Looking ahead, James Dolphin, head of the pan European Retail Agency at Jones Lang LaSalle said: "2009 is set to be a year of opportunity. Deals are likely to be very favorable for tenants even in prime locations, with the best lease terms available for the best brands with strong covenants. Although retailers’ confidence remains reasonably strong in the Central European markets, they will now be more selective in terms of prime high streets and projects in those countries with large development pipelines, prioritizing quality in terms of location, concept and tenant mix. Western and Southern Europe will become more attractive to North American brands in 2009 and we forecast a range of retailers such as Forever 21, Anthropologie, Hollister and Crate & Barrel to take advantage of the favorable deals that will be available."
In Turkey, some 1 million square meters of shopping center space has opened between January 2007 and December 2008, helping fuel the rise in international retailer demand. Global retailers such as Gap, Muji and Banana Republic all made the move into Turkey during 2007/2008, as did luxury brands such as Calvin Klein, Chanel and YSL (although several of these were as concessions in Department stores).

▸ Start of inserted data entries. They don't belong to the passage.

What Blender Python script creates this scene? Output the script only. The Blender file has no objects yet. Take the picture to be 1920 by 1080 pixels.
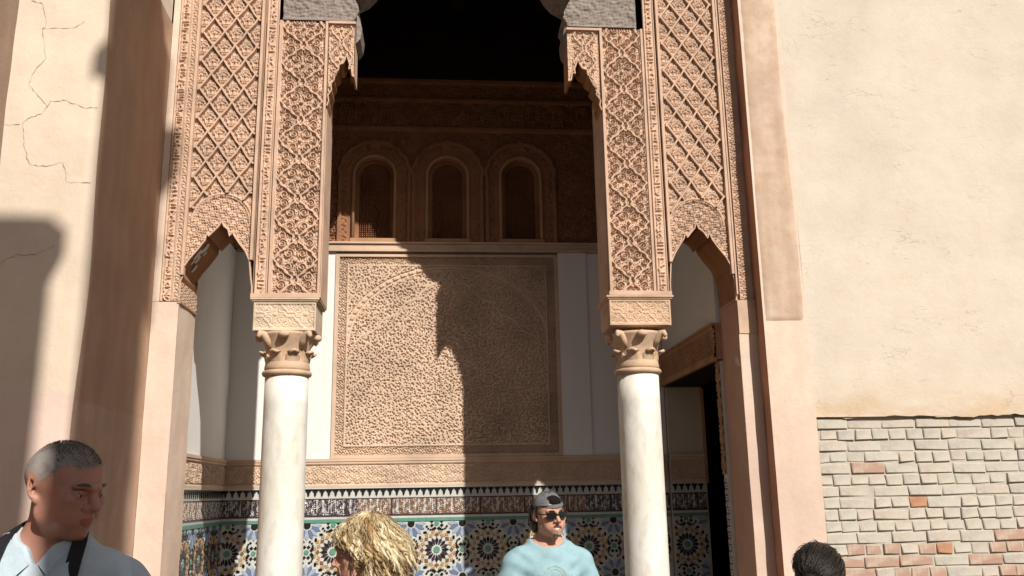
import bpy, math, random
import numpy as np
from mathutils import Matrix, Vector
random.seed(7); RNG = np.random.default_rng(7)
R = math.radians
SC = bpy.context.scene
COL = SC.collection

# ------------------------------------------------------------------ camera
SUN = np.array([.475, -1., .86])                     # towards the sun
cam_d = bpy.data.cameras.new('camera'); cam = bpy.data.objects.new('camera', cam_d); COL.objects.link(cam)
F_PX = 1675.
_Y = np.array([818 - 960, 930 - 540, F_PX]); _Y /= np.linalg.norm(_Y)
_Z = np.array([-124, -7240, F_PX]); _Z = _Z - _Y * (_Z @ _Y); _Z /= np.linalg.norm(_Z)
_X = np.cross(_Y, _Z)
ROT = np.array([_X, _Y, _Z])                          # image axes (right, down, forward) -> world
m = Matrix.Identity(4)
for i in range(3):
    m[i][0] = ROT[i][0]; m[i][1] = -ROT[i][1]; m[i][2] = -ROT[i][2]
m[0][3], m[1][3], m[2][3] = 0, -5.6, 1.72
cam.matrix_world = m
cam_d.sensor_width = 36; cam_d.lens = F_PX / 1920 * 36
cam_d.clip_start = .05; cam_d.clip_end = 500
SC.camera = cam

# ------------------------------------------------------------------ world, sun, exposure
w = bpy.data.worlds.new('World'); SC.world = w; w.use_nodes = True
nt = w.node_tree
sky = nt.nodes.new('ShaderNodeTexSky'); sky.sky_type = 'NISHITA'; sky.sun_disc = False
sky.sun_elevation = math.atan2(SUN[2], math.hypot(SUN[0], SUN[1]))
sky.sun_rotation = math.atan2(SUN[0], SUN[1])
sky.dust_density = 2.5; sky.air_density = 1.0
bg = nt.nodes['Background']; bg.inputs['Strength'].default_value = .05
nt.links.new(sky.outputs[0], bg.inputs[0])
sl = bpy.data.lights.new('sun', 'SUN'); so = bpy.data.objects.new('sun', sl); COL.objects.link(so)
sl.energy = 5.0; sl.angle = R(.53); sl.color = (1, .955, .885)
so.rotation_euler = Vector(SUN).to_track_quat('Z', 'Y').to_euler()
so.location = (4, -10, 12)
vs = SC.view_settings
vs.view_transform = 'Standard'; vs.look = 'None'; vs.gamma = 1; vs.use_curve_mapping = False; vs.exposure = .22
SC.cycles.max_bounces = 8; SC.cycles.diffuse_bounces = 3

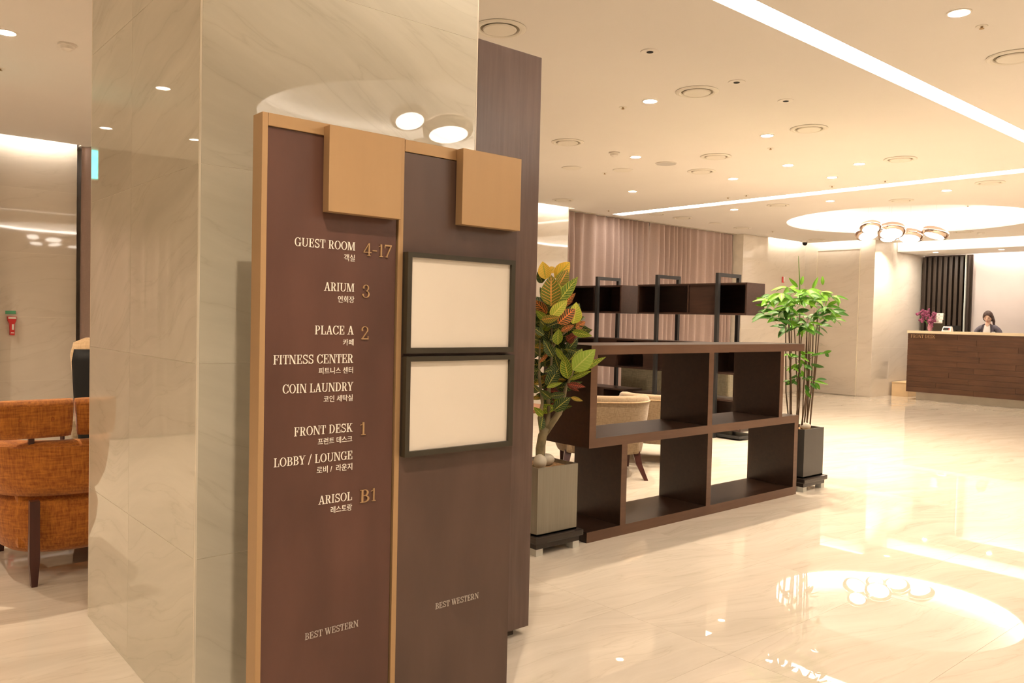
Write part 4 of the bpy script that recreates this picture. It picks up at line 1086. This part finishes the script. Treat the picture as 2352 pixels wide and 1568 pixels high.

Romania now has the largest spectrum of brands in Central Europe and has attracted active retailers such as Peek & Cloppenburg, Karen Millen, Reserved and Hervis. Expansion via both direct and franchise routes are increasingly common, with Poland, Romania and Russia in particular seeing a notable increase in franchise businesses. In Western Europe, Westfield London accounted for almost half of new entrants to the U.K. retail market, with Ugg (Australia), Hue (USA) and David Mayer (France) seizing the opportunity for representation in the capital without paying the high rents of the West End.
In Southern Europe, Portugal remains an important target for international retailers, offering good rental values and a modern shopping center stock. Due to a lower exposure to the credit crisis and a limited supply of homegrown retail, the Belgian market is a high priority for retailers looking to move cross border.
In recent years, the United States has been the dominant origin of cross border retailers, though in 2007 and 2008 Italy headed the list with 16.6 percent of all movements originating here. The United States has dropped to second with 14.2 percent, followed by the U.K. at 13.3 percent. France also featured highly with 11.7 percent of all cross border movements originating there, whilst domestic retailers in Sweden and the Netherlands tend to look abroad to nearby countries.